Sen. John McCain, R-Ariz.

At a Town Hall meeting in Arizona on Monday, a group of angry voters rebuked Sen. John McCain, R-Ariz., for using the phrase "Tea Party hobbits" in a speech on the Senate floor last month, and demanded that the former presidential candidate issue an apology, according to the East Valley Tribune.

McCain, one of many lawmakers using Congress' August recess as an opportunity to hold town hall meetings and connect with constituents, defended his remarks - and pointed out that he was merely quoting a Wall Street Journal article.

"What apology is in order?" McCain asked, when called on to apologize. "What was wrong that I said?"

The editorial McCain quoted in his July 28 remarks likened Tea Party members to characters in the "Lord of the Rings" trilogy.

"The idea seems to be that if the House GOP refuses to raise the debt ceiling, a default crisis or gradual government shutdown will ensue and the public will turn en masse against Barack Obama. ... Then Democrats would have no choice but to pass a balanced-budget amendment and reform entitlements, and the Tea Party hobbits could return to Middle-earth having defeated Mordor," McCain said, quoting the editorial.

McCain told town hall audience members that he quoted the remark because a debt limit deal with an attached balanced budget amendment had no chance of passing in the Senate - and that any argument to the contrary was, like hobbits, fictitious.

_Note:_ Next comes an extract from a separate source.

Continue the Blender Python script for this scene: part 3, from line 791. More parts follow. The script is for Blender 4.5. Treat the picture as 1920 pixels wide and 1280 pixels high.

"There was no way that a balanced-budget amendment would have passed the Senate," McCain said, according to the Tribune. "If anyone said that it could, they were not being truthful. Hobbits are not real, and the point is that it was not real. You should not deceive people and say that something like a balanced budget amendment could happen."

"It's not my fault that it was misunderstood," he added. "I'm sorry that it was misunderstood."

McCain also pointed out that he has voted for a balanced budget amendment more than a dozen times, and touted his record as a fiscal conservative.

"I will match my record as a fiscal conservative against anyone in the House and Senate, including the new members," McCain said. "I have fought both the Republican and Democratic leaders on spending. I will defend my record."